Публика словно изголодалась по такой музыке. То и дело перед началом отделения слышалось: «моя любимая симфония...», «это же Пятая Малера!». И, конечно, симфония такого масштаба — настоящее испытание для настоящего дирижера.

Совершенно очевидно, что дирижер слышит полифонию, он знает, про что эта музыка, держит в напряжении слушателя, раскрывая фабулу постепенно. Ему хватает времени на то, чтобы обратиться к разным тембрам, разным динамическим планам, играть красками настроений и тембров в одновременности (это было слышно и на открытой репетиции). Он слышит — и требует этого от оркестра, что подразумевает полное исполнительское доверие и мобильность, реактивность коллектива, чего ему во многом не хватило. Особенно в последней части. Было слышно, что все устали, что «веселье, солнечный свет и ликование» — слишком большая роскошь после почти двух часов музыки.

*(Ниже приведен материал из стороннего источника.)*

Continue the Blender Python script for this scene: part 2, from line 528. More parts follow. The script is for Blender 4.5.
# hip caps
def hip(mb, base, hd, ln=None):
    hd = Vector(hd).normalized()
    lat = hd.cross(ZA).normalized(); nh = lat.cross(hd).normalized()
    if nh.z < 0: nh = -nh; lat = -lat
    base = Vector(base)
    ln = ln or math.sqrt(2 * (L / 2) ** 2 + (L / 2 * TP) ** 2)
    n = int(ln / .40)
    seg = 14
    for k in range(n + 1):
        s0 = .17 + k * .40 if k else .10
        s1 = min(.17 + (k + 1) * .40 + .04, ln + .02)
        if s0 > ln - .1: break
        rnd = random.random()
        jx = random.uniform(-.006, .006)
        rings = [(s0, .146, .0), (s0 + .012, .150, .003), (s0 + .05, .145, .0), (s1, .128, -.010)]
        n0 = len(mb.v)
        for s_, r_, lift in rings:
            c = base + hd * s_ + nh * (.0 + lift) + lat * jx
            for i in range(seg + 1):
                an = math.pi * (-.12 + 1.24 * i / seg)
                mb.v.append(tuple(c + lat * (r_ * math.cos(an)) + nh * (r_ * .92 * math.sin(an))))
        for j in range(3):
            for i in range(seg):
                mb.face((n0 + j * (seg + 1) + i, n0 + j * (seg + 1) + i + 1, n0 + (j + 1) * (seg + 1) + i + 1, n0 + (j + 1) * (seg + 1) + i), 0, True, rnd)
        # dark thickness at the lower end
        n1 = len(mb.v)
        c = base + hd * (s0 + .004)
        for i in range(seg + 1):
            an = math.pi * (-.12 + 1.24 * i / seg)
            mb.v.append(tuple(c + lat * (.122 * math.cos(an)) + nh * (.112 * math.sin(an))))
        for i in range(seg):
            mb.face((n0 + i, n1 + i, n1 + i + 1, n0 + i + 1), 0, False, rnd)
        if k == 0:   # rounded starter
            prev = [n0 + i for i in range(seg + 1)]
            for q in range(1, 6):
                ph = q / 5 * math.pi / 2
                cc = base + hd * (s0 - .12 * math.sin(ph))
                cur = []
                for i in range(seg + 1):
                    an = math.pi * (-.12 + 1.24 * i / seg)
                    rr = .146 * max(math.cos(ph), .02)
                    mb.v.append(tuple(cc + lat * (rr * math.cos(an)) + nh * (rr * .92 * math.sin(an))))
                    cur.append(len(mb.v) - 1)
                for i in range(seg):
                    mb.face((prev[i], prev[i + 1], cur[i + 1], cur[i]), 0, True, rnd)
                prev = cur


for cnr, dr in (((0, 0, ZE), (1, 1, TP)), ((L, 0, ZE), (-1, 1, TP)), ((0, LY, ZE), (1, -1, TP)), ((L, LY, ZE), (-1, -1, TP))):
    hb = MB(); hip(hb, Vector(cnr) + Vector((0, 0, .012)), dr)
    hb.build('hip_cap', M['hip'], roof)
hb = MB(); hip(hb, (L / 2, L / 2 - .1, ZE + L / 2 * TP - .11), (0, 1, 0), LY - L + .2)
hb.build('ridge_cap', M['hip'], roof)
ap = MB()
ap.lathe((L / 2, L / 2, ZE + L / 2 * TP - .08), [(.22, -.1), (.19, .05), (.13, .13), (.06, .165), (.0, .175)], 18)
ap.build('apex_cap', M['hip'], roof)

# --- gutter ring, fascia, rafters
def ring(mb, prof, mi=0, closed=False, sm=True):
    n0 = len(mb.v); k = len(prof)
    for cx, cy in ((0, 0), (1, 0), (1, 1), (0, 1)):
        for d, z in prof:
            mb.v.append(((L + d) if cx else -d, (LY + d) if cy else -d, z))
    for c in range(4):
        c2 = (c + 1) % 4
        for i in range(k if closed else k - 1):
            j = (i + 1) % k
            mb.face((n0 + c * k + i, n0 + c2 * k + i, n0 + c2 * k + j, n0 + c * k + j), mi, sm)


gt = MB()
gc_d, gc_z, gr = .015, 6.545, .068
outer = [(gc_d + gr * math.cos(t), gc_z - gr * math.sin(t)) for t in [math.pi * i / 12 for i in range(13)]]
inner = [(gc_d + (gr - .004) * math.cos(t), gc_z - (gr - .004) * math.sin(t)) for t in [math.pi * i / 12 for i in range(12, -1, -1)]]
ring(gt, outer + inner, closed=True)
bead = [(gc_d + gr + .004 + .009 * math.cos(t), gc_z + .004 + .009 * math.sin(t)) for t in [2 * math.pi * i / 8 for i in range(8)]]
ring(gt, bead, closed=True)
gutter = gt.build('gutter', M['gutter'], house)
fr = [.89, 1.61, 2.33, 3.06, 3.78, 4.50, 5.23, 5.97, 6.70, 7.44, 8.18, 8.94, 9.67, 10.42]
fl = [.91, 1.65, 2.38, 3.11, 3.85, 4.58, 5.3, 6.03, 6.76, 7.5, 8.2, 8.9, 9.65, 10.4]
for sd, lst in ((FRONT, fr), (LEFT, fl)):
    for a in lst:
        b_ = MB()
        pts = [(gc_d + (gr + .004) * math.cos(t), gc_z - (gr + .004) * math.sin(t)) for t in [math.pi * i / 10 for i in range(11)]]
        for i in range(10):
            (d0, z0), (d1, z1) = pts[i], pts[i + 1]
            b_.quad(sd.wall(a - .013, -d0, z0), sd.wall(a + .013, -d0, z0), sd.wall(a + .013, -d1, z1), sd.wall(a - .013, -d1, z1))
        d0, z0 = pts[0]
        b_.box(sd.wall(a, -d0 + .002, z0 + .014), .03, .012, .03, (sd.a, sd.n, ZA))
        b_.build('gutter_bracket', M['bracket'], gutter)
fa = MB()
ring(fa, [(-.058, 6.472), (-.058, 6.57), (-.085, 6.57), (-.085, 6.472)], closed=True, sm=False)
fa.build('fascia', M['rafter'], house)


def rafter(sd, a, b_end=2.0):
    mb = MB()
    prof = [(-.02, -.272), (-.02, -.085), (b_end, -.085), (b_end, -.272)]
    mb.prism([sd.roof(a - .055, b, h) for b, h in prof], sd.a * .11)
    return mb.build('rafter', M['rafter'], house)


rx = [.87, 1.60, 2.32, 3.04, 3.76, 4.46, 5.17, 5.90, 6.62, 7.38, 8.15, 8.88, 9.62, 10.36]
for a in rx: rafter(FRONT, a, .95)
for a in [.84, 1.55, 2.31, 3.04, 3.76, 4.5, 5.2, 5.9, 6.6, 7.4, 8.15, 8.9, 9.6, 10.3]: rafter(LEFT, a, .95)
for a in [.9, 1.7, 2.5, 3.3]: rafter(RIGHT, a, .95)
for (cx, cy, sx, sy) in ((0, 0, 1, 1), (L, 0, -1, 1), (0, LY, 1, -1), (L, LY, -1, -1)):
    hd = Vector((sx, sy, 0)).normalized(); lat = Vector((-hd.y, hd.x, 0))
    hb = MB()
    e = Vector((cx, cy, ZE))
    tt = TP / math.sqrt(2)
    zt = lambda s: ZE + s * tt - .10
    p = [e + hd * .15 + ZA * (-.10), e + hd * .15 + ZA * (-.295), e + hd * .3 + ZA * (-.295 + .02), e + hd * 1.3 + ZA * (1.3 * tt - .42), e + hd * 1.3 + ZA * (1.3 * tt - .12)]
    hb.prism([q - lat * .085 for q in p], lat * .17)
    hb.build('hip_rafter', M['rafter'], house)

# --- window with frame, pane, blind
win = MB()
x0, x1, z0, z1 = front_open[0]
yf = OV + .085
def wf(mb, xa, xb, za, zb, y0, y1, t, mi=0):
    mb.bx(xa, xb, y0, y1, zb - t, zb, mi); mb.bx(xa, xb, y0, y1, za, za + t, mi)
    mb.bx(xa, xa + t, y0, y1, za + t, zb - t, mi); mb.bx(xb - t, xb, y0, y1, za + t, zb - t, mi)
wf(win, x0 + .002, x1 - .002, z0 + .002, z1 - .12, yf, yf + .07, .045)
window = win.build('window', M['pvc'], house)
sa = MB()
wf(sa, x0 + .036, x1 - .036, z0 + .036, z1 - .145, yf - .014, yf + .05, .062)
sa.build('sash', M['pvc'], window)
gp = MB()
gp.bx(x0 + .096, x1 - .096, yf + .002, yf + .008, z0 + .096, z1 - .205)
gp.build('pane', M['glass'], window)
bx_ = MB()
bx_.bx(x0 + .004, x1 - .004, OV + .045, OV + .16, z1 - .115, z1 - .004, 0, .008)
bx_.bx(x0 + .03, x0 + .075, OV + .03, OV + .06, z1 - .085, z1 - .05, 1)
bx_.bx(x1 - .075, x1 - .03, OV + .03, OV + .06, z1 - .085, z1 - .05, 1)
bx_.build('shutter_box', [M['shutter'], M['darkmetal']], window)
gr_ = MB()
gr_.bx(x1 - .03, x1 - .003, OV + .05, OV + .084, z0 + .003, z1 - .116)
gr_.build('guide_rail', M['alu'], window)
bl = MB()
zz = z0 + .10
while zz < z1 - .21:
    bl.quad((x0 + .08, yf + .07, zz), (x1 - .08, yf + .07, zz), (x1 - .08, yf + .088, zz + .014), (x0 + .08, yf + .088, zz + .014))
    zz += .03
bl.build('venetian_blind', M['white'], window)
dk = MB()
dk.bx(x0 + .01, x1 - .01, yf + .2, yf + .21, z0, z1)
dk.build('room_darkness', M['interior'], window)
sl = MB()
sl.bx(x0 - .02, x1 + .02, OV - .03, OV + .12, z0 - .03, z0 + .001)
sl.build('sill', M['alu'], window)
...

В знаменитом Adagietto хотелось большей отдачи от оркестра; было ощущение, что дирижер тащит на себе весь состав. Духовая группа была в целом очень аккуратна, особенно в третьей части. В первой части маэстро особое внимание уделил тембрам струнных, благодаря чему добился особой эмоциональной красочности, звучания страстного и в то же время приглушенного. Все оттенки звучания — матовые, открытые, благородные, все нюансы настроений воплотились вполне убедительно.

Такая программа — по-настоящему смелая заявка на будущее, на открывающуюся новую страницу жизни коллектива.